(Exercise objective): Output the full listing below exactly, without the pictures.

(Data lines):

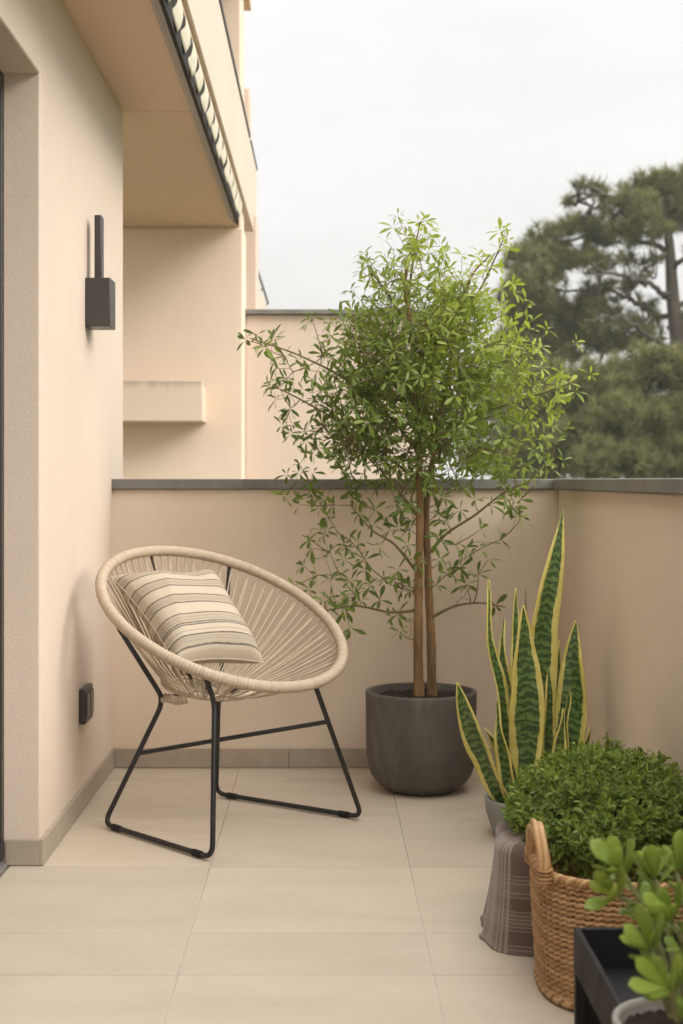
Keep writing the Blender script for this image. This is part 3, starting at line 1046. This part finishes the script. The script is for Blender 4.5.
shrub = thing('shrub', 'dense low green shrub with tiny leaves spilling from the dark planter', 'shrub', (.66, 3.66, .22))
sb, sf = MB(), MB()
BH_ = .262
SCn = np.array([.715, 3.555, .285])
lp, ld, ln, lL, lW, lv = [], [], [], [], [], []
cl = [(rand_dirs(1)[0], random.uniform(.75, 1.12)) for _ in range(60)]
ncnt = 0
while ncnt < 2500:
    d = rand_dirs(1)[0]
    if d[2] < -.7:
        continue
    lob = max((np.dot(d, c) - .72) / .28 * k for c, k in cl)
    rad = np.array([.245, .345, .16]) * (.66 + .42 * max(0, lob) + random.uniform(-.08, .08))
    inner = random.random() ** .4 if random.random() < .35 else random.uniform(.86, 1.0)
    end = SCn + d * rad * inner
    if end[0] > RW - .012 or (end[0] < .49 and end[2] < .275) or (end[2] < .215) or (end[2] < .305 and 3.325 < end[1] < 3.405) or (end[2] < .31 and end[1] < 3.40 and (abs(end[0] - .702) > .185 or end[1] < 3.2)):
        continue
    if end[2] < hh + .0 and (end[1] > 3.40 and .47 < end[0] < .92):
        continue
    base = SCn + d * rad * (inner - .28) + np.array([0, 0, -.02])
    ax = unit(d * np.array([1, 1, .6]) + np.array([0, 0, .45]) + rng.normal(size=3) * .35)
    p0 = end - ax * .05
    sb.tube([p0, end], [.0011, .0006], 4, caps=False)
    tone = np.clip(random.gauss(.40, .2) + .35 * max(0, lob - .2), 0, 1)
    nl = 5
    for k in range(nl):
        t = k / (nl - 1)
        c = p0 + (end - p0) * t
        a = unit(np.cross(ax, rng.normal(size=3))); b = np.cross(ax, a)
        for w in range(3):
            th_ = 2.09 * w + k * 1.1
            dd = unit(math.cos(th_) * a + math.sin(th_) * b + ax * (.5 + .5 * t))
            lp.append(c); ld.append(dd); ln.append(unit(ax + rng.normal(size=3) * .4 + np.array([0, 0, .3])))
            L = random.uniform(.012, .022); lL.append(L); lW.append(L * .38); lv.append(np.clip(tone + .15 * t + random.gauss(0, .08), 0, 1))
    ncnt += 1
for q in ((607, 737, 3.62), (590, 752, 3.6), (641, 749, 3.60), (660, 752, 3.58), (562, 765, 3.56)):
    e = np.array(P(*q)); s0 = e + np.array([random.uniform(-.01, .03), .01, -.06])
    pt = smooth_path([s0, (s0 + e) / 2 + rng.normal(size=3) * .004, e], 4)
    sb.tube(pt, .0011, 5)
    for c in pt[2:]:
        for w in range(4):
            dd = unit(rng.normal(size=3) + np.array([0, 0, .8])); lp.append(c); ld.append(dd); ln.append(rand_dirs(1)[0] + np.array([0, 0, 1]))
            lL.append(.016); lW.append(.0065); lv.append(random.uniform(.4, .9))
for i in range(40):
    d = rand_dirs(1)[0]; d[2] = abs(d[2]) * .6
    e = SCn + d * np.array([.19, .2, .12])
    sb.tube(smooth_path([SCn + np.array([d[0] * .05, d[1] * .05, -.06]), SCn + d * .07 + rng.normal(size=3) * .01, e], 4), np.linspace(.004, .0015, 9), 5)
leaves(sf, lp, ld, ln, np.array(lL), np.array(lW), np.array(lv), prof=((0, .3), (.45, 1), (.8, .7), (1, .1)), curl=.15)
sb.build('stems', M['twig'], shrub, sharp=0)
sf.build('foliage', M['shrub_leaf'], shrub, sharp=0)

# throw draped over the front left corner of the planter
nu, nv = 90, 60
cor = smooth_path([(.480, 3.65, 0), (.470, 3.56, 0), (.458, 3.48, 0), (.457, 3.43, 0), (.474, 3.404, 0), (.52, 3.402, 0), (.58, 3.406, 0), (.64, 3.41, 0)], 14)
sl = np.concatenate([[0], np.cumsum(np.linalg.norm(np.diff(cor, axis=0), axis=1))])
us = np.linspace(0, sl[-1], nu)
cor = np.stack([np.interp(us, sl, cor[:, k]) for k in range(3)], 1)
tn = unit(np.gradient(cor, axis=0)); outw = np.stack([tn[:, 1], -tn[:, 0], np.zeros(nu)], 1)
outw *= np.sign((outw * (cor - np.array([.66, 3.66, 0]))).sum(1))[:, None]
G = np.zeros((nu, nv, 3)); U = np.zeros((nu, nv, 3))
TOPZ = .262
for i in range(nu):
    uq = us[i]
    for j, s_ in enumerate(np.linspace(-.10, .292 + .012 * math.sin(uq * 14), nv)):
        if s_ < 0:
            off, z = s_, TOPZ + .004 * math.sin(s_ * 60 + uq * 20)
        elif s_ < .05:
            a = s_ / .05 * PI / 2
            off, z = .03 * math.sin(a), TOPZ - .03 * (1 - math.cos(a))
        else:
            q = (s_ - .05) / .235
            off, z = .03 + .008 * q + .018 * q * q * (1.0 + .4 * math.sin(uq * 11 + 1)), TOPZ - .03 - (s_ - .05)
        q = max(0, s_) / .285
        fold = (.006 * math.sin(uq * 46) + .003 * math.sin(uq * 83 + 1.3)) * (.25 + q) if s_ > 0 else 0
        p = cor[i] + outw[i] * (off + fold)
        p[2] = max(z, .006 + .003 * math.sin(uq * 40))
        G[i, j] = p; U[i, j] = (uq - .02, s_ + .10 - .06, 0)
m = MB(); m.grid(G, luv=U)
thr = m.build('throw_blanket', M['blanket'], sharp=0)
md = thr.modifiers.new('thick', 'SOLIDIFY'); md.thickness = .006; md.offset = 1
tag(thr, 'mauve grey woven throw with pale stripes draped over the planter behind the basket', 'throw')

# ------------------------------------------------------------------ wicker basket
BC = np.array([.702, 3.158, 0]); BA, BB, BH = .227, .205, .284


def se(t, a, b, e=2.7):
    c, s_ = np.cos(t), np.sin(t)
    return np.stack([a * np.sign(c) * np.abs(c) ** (2 / e), b * np.sign(s_) * np.abs(s_) ** (2 / e)], -1)


tt = np.linspace(0, 2 * PI, 4000); q = se(tt, BA, BB); ln_ = np.concatenate([[0], np.cumsum(np.linalg.norm(np.diff(q, axis=0), axis=1))])


def ring(n):
    return np.interp(np.linspace(0, ln_[-1], n, endpoint=False), ln_, tt)


NST = 66
bask = thing('wicker_basket', 'oblong honey-brown wicker basket with a looped handle standing on the tiles', 'basket', tuple(BC))


def bpoint(t, z, r=0.0):
    k = .93 + .07 * (z / BH) + .012 * math.sin(PI * z / BH)
    p = se(t, BA * k, BB * k)
    n2 = unit(p / np.array([BA * BA, BB * BB]))
    p = p + n2 * (r if np.isscalar(r) else np.asarray(r)[:, None])
    return np.concatenate([BC[:2] + p, np.full((len(p), 1), z)], 1)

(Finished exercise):
Keep writing the Blender script for this image. This is part 3, starting at line 1046. This part finishes the script. The script is for Blender 4.5.
shrub = thing('shrub', 'dense low green shrub with tiny leaves spilling from the dark planter', 'shrub', (.66, 3.66, .22))
sb, sf = MB(), MB()
BH_ = .262
SCn = np.array([.715, 3.555, .285])
lp, ld, ln, lL, lW, lv = [], [], [], [], [], []
cl = [(rand_dirs(1)[0], random.uniform(.75, 1.12)) for _ in range(60)]
ncnt = 0
while ncnt < 2500:
    d = rand_dirs(1)[0]
    if d[2] < -.7:
        continue
    lob = max((np.dot(d, c) - .72) / .28 * k for c, k in cl)
    rad = np.array([.245, .345, .16]) * (.66 + .42 * max(0, lob) + random.uniform(-.08, .08))
    inner = random.random() ** .4 if random.random() < .35 else random.uniform(.86, 1.0)
    end = SCn + d * rad * inner
    if end[0] > RW - .012 or (end[0] < .49 and end[2] < .275) or (end[2] < .215) or (end[2] < .305 and 3.325 < end[1] < 3.405) or (end[2] < .31 and end[1] < 3.40 and (abs(end[0] - .702) > .185 or end[1] < 3.2)):
        continue
    if end[2] < hh + .0 and (end[1] > 3.40 and .47 < end[0] < .92):
        continue
    base = SCn + d * rad * (inner - .28) + np.array([0, 0, -.02])
    ax = unit(d * np.array([1, 1, .6]) + np.array([0, 0, .45]) + rng.normal(size=3) * .35)
    p0 = end - ax * .05
    sb.tube([p0, end], [.0011, .0006], 4, caps=False)
    tone = np.clip(random.gauss(.40, .2) + .35 * max(0, lob - .2), 0, 1)
    nl = 5
    for k in range(nl):
        t = k / (nl - 1)
        c = p0 + (end - p0) * t
        a = unit(np.cross(ax, rng.normal(size=3))); b = np.cross(ax, a)
        for w in range(3):
            th_ = 2.09 * w + k * 1.1
            dd = unit(math.cos(th_) * a + math.sin(th_) * b + ax * (.5 + .5 * t))
            lp.append(c); ld.append(dd); ln.append(unit(ax + rng.normal(size=3) * .4 + np.array([0, 0, .3])))
            L = random.uniform(.012, .022); lL.append(L); lW.append(L * .38); lv.append(np.clip(tone + .15 * t + random.gauss(0, .08), 0, 1))
    ncnt += 1
for q in ((607, 737, 3.62), (590, 752, 3.6), (641, 749, 3.60), (660, 752, 3.58), (562, 765, 3.56)):
    e = np.array(P(*q)); s0 = e + np.array([random.uniform(-.01, .03), .01, -.06])
    pt = smooth_path([s0, (s0 + e) / 2 + rng.normal(size=3) * .004, e], 4)
    sb.tube(pt, .0011, 5)
    for c in pt[2:]:
        for w in range(4):
            dd = unit(rng.normal(size=3) + np.array([0, 0, .8])); lp.append(c); ld.append(dd); ln.append(rand_dirs(1)[0] + np.array([0, 0, 1]))
            lL.append(.016); lW.append(.0065); lv.append(random.uniform(.4, .9))
for i in range(40):
    d = rand_dirs(1)[0]; d[2] = abs(d[2]) * .6
    e = SCn + d * np.array([.19, .2, .12])
    sb.tube(smooth_path([SCn + np.array([d[0] * .05, d[1] * .05, -.06]), SCn + d * .07 + rng.normal(size=3) * .01, e], 4), np.linspace(.004, .0015, 9), 5)
leaves(sf, lp, ld, ln, np.array(lL), np.array(lW), np.array(lv), prof=((0, .3), (.45, 1), (.8, .7), (1, .1)), curl=.15)
sb.build('stems', M['twig'], shrub, sharp=0)
sf.build('foliage', M['shrub_leaf'], shrub, sharp=0)

# throw draped over the front left corner of the planter
nu, nv = 90, 60
cor = smooth_path([(.480, 3.65, 0), (.470, 3.56, 0), (.458, 3.48, 0), (.457, 3.43, 0), (.474, 3.404, 0), (.52, 3.402, 0), (.58, 3.406, 0), (.64, 3.41, 0)], 14)
sl = np.concatenate([[0], np.cumsum(np.linalg.norm(np.diff(cor, axis=0), axis=1))])
us = np.linspace(0, sl[-1], nu)
cor = np.stack([np.interp(us, sl, cor[:, k]) for k in range(3)], 1)
tn = unit(np.gradient(cor, axis=0)); outw = np.stack([tn[:, 1], -tn[:, 0], np.zeros(nu)], 1)
outw *= np.sign((outw * (cor - np.array([.66, 3.66, 0]))).sum(1))[:, None]
G = np.zeros((nu, nv, 3)); U = np.zeros((nu, nv, 3))
TOPZ = .262
for i in range(nu):
    uq = us[i]
    for j, s_ in enumerate(np.linspace(-.10, .292 + .012 * math.sin(uq * 14), nv)):
        if s_ < 0:
            off, z = s_, TOPZ + .004 * math.sin(s_ * 60 + uq * 20)
        elif s_ < .05:
            a = s_ / .05 * PI / 2
            off, z = .03 * math.sin(a), TOPZ - .03 * (1 - math.cos(a))
        else:
            q = (s_ - .05) / .235
            off, z = .03 + .008 * q + .018 * q * q * (1.0 + .4 * math.sin(uq * 11 + 1)), TOPZ - .03 - (s_ - .05)
        q = max(0, s_) / .285
        fold = (.006 * math.sin(uq * 46) + .003 * math.sin(uq * 83 + 1.3)) * (.25 + q) if s_ > 0 else 0
        p = cor[i] + outw[i] * (off + fold)
        p[2] = max(z, .006 + .003 * math.sin(uq * 40))
        G[i, j] = p; U[i, j] = (uq - .02, s_ + .10 - .06, 0)
m = MB(); m.grid(G, luv=U)
thr = m.build('throw_blanket', M['blanket'], sharp=0)
md = thr.modifiers.new('thick', 'SOLIDIFY'); md.thickness = .006; md.offset = 1
tag(thr, 'mauve grey woven throw with pale stripes draped over the planter behind the basket', 'throw')

# ------------------------------------------------------------------ wicker basket
BC = np.array([.702, 3.158, 0]); BA, BB, BH = .227, .205, .284


def se(t, a, b, e=2.7):
    c, s_ = np.cos(t), np.sin(t)
    return np.stack([a * np.sign(c) * np.abs(c) ** (2 / e), b * np.sign(s_) * np.abs(s_) ** (2 / e)], -1)


tt = np.linspace(0, 2 * PI, 4000); q = se(tt, BA, BB); ln_ = np.concatenate([[0], np.cumsum(np.linalg.norm(np.diff(q, axis=0), axis=1))])


def ring(n):
    return np.interp(np.linspace(0, ln_[-1], n, endpoint=False), ln_, tt)


NST = 66
bask = thing('wicker_basket', 'oblong honey-brown wicker basket with a looped handle standing on the tiles', 'basket', tuple(BC))


def bpoint(t, z, r=0.0):
    k = .93 + .07 * (z / BH) + .012 * math.sin(PI * z / BH)
    p = se(t, BA * k, BB * k)
    n2 = unit(p / np.array([BA * BA, BB * BB]))
    p = p + n2 * (r if np.isscalar(r) else np.asarray(r)[:, None])
    return np.concatenate([BC[:2] + p, np.full((len(p), 1), z)], 1)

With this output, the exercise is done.